Europan 14 in 10 points

Europan 14 is launched this Monday 13 February 2017 at 09:30 (GMT +1) on 45 sites among 13 European countries.

Two innovations characterise this new session:

- besides the Synthetic Site Folders, the sites' Briefs are now available for free as well, allowing participants to have a better idea of the issues at stake as well as to simplify the choice of a site to submit on;
- the submission is lighter, with only 3 panels and communication documents (images + text).

Here is a short reminder for Europan 14 in 10 points:

1. Europan is directed at young professionals of the architectural and urban design under 40 years of age and with a European degree or working in Europe. Each team must include at least one architect.

2. Europan is a call for projects of ideas at the urban and architectural scale, followed by implementations.

3. Europan is a European federation of the national structures organising the competitions, launched simultaneously on a common theme and with common objectives.

4. Rules and judging methods are identical in all the participating countries. The competitions are open, public, European and anonymous. Competitors can register freely in the country of their choice.

5. A series of urban sites in European towns, accompanied with a programme brief, is proposed to competitors. Competitors choose from these sites the one(s) on which they want to submit their projects – if there is more than one site, those have to be located in different countries.

6. Each project must have two types of entry: the first one is a strategic reflection project responding to the session topic and the urban challenges, and on the territorial scale of the site; the other one is an urban-architectural project on a defined area of the site.
Submission is strictly done on the European website. It includes 3 panels as well as 3 images and a short text for the communication of the project.
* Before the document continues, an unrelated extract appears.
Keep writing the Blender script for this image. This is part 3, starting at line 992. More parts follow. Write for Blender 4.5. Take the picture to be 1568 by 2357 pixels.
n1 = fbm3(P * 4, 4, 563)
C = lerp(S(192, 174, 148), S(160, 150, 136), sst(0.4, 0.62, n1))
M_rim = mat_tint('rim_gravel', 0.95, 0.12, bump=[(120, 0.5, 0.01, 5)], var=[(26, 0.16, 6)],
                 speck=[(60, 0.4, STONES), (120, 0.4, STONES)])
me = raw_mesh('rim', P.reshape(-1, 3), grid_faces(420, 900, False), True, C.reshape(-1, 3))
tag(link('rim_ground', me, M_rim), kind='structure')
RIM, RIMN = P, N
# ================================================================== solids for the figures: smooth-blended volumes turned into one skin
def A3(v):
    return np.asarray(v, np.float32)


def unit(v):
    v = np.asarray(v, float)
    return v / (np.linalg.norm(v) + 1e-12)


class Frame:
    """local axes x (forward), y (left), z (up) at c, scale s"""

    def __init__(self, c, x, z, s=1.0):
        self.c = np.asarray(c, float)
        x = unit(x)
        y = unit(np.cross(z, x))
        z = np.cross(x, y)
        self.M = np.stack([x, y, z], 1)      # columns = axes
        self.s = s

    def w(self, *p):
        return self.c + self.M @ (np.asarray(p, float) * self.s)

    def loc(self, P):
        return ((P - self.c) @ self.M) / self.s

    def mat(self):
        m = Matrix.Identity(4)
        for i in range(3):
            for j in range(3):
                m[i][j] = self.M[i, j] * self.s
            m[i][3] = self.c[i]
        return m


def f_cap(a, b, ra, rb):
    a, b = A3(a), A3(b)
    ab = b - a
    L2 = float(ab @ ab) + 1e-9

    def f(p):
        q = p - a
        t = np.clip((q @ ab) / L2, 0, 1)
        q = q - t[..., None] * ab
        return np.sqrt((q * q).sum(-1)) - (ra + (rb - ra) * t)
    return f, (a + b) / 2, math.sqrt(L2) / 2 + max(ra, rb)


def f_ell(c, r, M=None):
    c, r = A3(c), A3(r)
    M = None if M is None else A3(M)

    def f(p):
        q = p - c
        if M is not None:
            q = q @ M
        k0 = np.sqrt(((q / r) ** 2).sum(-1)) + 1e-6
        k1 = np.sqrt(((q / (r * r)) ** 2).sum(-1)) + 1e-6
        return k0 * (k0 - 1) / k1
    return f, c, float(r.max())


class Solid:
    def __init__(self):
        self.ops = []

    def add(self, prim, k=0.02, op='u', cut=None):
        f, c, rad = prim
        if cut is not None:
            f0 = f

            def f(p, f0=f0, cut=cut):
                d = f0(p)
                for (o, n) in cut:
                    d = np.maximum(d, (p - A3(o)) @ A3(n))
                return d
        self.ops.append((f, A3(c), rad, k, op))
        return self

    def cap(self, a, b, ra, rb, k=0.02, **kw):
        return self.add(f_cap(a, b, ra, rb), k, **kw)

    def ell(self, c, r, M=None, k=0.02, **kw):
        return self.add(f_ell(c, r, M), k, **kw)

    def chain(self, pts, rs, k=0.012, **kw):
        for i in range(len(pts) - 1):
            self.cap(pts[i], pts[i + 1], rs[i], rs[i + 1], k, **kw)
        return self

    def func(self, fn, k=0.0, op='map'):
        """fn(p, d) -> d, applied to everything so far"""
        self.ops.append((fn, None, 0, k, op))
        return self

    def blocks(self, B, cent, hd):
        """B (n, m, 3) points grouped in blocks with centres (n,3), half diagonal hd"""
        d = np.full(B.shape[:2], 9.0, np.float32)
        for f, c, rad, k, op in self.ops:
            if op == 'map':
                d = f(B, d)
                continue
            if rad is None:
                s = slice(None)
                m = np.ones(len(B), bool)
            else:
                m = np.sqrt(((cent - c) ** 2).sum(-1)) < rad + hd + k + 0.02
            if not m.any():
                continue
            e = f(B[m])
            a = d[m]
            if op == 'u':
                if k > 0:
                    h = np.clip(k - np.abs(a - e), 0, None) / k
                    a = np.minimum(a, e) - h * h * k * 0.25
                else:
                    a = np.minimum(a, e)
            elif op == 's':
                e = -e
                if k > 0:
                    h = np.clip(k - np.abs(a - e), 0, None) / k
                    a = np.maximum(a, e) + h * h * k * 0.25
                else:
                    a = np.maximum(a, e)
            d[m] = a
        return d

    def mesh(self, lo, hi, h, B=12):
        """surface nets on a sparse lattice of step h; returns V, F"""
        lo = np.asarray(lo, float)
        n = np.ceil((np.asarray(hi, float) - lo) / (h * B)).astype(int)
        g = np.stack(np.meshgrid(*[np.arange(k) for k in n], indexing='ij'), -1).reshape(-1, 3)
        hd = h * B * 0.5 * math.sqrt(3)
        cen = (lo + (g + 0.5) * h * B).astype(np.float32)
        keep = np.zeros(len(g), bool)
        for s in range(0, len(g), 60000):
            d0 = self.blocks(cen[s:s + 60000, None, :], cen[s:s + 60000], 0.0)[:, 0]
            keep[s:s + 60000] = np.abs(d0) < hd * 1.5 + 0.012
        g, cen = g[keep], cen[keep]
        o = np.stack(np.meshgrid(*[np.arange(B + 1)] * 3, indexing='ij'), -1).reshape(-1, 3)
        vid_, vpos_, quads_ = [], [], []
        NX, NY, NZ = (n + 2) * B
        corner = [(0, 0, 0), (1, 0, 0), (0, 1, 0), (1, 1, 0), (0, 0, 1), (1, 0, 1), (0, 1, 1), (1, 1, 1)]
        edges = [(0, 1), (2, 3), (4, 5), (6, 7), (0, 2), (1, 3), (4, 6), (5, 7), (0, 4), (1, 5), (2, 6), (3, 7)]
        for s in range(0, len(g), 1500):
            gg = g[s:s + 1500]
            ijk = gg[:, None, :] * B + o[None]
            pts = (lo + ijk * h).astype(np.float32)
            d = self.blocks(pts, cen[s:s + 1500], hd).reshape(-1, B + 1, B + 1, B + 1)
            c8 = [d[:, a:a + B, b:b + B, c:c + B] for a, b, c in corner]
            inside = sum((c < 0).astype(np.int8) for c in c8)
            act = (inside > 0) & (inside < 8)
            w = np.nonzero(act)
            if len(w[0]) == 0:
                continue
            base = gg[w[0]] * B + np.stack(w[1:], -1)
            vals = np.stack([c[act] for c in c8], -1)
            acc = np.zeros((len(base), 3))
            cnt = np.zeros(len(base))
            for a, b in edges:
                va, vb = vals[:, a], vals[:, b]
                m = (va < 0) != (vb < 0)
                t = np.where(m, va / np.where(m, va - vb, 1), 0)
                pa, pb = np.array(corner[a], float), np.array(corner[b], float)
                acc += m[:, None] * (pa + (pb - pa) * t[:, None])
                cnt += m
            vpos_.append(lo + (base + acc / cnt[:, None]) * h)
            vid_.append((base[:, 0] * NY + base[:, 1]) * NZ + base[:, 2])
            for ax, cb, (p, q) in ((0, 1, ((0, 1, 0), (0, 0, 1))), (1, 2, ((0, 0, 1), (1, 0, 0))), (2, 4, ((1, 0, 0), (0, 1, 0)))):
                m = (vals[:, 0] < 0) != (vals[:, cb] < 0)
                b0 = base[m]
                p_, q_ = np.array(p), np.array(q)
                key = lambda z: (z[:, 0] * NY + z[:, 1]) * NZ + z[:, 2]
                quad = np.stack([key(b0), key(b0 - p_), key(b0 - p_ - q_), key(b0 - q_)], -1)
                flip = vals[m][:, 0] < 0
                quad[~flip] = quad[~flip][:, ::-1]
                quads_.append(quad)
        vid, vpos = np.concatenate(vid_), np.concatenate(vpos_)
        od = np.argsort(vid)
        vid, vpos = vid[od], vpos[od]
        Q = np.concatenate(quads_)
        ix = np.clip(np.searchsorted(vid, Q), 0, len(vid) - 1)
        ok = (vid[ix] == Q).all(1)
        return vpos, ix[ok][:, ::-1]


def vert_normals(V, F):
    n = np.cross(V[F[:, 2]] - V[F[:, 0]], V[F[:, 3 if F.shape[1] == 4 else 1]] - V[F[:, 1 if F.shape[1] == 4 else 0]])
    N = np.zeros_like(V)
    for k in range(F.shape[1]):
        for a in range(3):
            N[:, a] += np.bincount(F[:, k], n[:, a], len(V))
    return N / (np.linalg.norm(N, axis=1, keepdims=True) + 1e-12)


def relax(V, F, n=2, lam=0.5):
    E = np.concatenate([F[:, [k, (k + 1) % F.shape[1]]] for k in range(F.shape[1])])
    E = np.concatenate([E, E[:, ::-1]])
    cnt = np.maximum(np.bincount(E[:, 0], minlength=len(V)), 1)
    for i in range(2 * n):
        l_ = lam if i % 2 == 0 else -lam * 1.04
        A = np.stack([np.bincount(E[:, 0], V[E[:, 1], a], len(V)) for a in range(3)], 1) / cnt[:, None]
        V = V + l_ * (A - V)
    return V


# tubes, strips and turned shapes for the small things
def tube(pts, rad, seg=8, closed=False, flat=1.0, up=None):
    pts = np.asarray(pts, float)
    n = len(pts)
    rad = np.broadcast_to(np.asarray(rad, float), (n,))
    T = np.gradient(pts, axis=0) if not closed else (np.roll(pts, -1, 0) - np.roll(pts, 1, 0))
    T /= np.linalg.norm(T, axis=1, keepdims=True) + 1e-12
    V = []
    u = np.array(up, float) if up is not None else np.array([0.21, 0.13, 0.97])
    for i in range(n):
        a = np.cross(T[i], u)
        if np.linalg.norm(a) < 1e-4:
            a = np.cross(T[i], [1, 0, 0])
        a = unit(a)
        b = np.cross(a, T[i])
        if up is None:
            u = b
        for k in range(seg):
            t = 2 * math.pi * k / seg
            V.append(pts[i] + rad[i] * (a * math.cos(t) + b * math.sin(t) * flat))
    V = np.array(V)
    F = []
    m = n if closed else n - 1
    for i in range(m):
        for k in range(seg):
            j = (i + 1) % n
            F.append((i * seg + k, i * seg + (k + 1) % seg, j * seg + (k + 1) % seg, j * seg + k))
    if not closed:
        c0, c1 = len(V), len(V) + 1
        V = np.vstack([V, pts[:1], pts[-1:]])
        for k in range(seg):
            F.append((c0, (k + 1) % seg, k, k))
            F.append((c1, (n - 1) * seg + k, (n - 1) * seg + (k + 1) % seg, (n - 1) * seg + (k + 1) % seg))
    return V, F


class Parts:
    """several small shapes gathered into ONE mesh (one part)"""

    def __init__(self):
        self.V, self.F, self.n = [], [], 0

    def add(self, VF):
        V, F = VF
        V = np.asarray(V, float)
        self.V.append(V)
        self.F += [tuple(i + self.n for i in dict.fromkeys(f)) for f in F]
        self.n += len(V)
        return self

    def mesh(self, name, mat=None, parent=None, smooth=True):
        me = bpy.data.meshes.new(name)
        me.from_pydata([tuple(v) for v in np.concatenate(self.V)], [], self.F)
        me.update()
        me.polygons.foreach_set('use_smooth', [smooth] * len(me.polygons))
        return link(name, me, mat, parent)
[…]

7. In each country a national jury of experts preselects the most innovating projects per site. The Europan Scientific Council then compares and analyses these projects on a European level, launching the debate between the sites representatives and the jury members during a Forum. Finally, the national juries meet a second time to make the final decision of the winning teams.

8. Finally, each jury that designates –for each country– winners and runners-up, who receive a prize. Some non-rewarded projects may receive a special mention.

9. The Europan organisers then help the prize-winning teams to obtain commissions to be implemented. After the announcement of the results, meetings are organised on each site with the city representatives, the juries and the winning teams.

10. Prize-winning projects are exhibited and published on a national level. The results are promoted on the European scale and an Inter-Sessions Forum is organized to discuss the results with the winning teams, the sites representatives, the juries and the organisers.